Sunday, July 26, 2009

Bleeding Berries



They are here; a corporeal translation of sunshine. They drink it up and grow dark and fat to the point where they burst open and bleed their insides down the vines. I try to save them all, but then it is me who starts to bleed. Like blood brothers we stand in this thorny clubhouse sharing our secrets and then eating them up. I crush and mash and juice and jam these jewels in the scorching heat of summer, hoping that when I taste them again in the cold winter mornings I will feel this heat and the sun making me sweat.

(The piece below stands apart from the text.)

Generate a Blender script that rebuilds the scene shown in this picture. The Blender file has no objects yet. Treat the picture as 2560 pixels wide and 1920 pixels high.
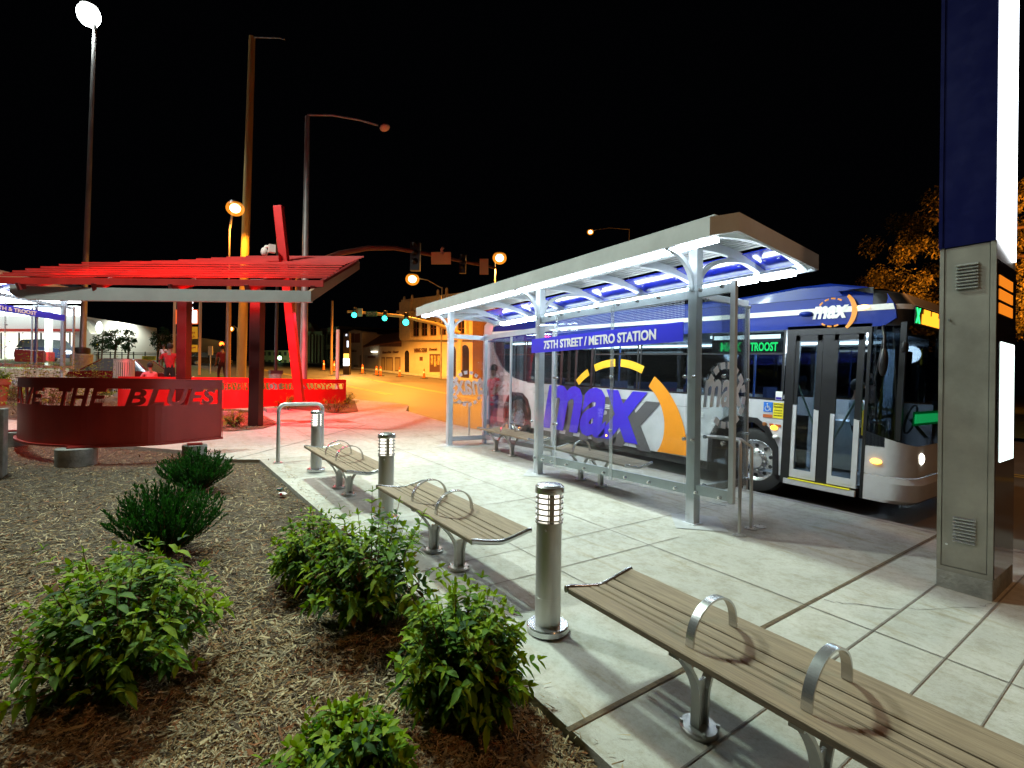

The logans are the first to come ripe. They are big, matte, burgundy berries that carry a luxurious reputation around here. People clamor to buy up our supply, and I get excited about the new positive cash flow. Next come our ever bearing raspberries that we just let Gus and Freja have at and fill their bellies whenever they are in the garden, call it keeping the natives happy. Next come the Cascadeberries, my favorite tasting berry, but also my toughest berry to pick and sell. Each berry is like a jewel, black, shiny, multifaceted, and thorny as hell. They have this tiny window of ripeness, pick them too soon and they are tart tart tart, as a friend said: "only a true berry lover would dare eat these", pick them too late and they melt in your hand Macbeth style. These berries do not look as glamorous as the logans or as familiar as the raspberries, and maybe part of why I like them so much is their underdog status. I love the look on peoples' faces once they have tasted a perfectly ripe berry, preferably still warm from the sun. They marvel at the complexity of the taste, the way the memory of the berry lingers well after it is gone. I get terribly defensive when people turn down buying the cascades and opt instead for the familiar, the predictable. But when I do find someone willing to step up and taste, buy, and come back for more cascades I find they are the kind of people I love to be around.
We seek out reflections of ourselves in friendship. It is easy to find the sweetness, conviviality, and classic good traits in a friend. But you know that someone really loves you when they risk the thorns and embrace you completely. I love what we are growing and making here on our little farm. I love our friends old and new. And I love berries.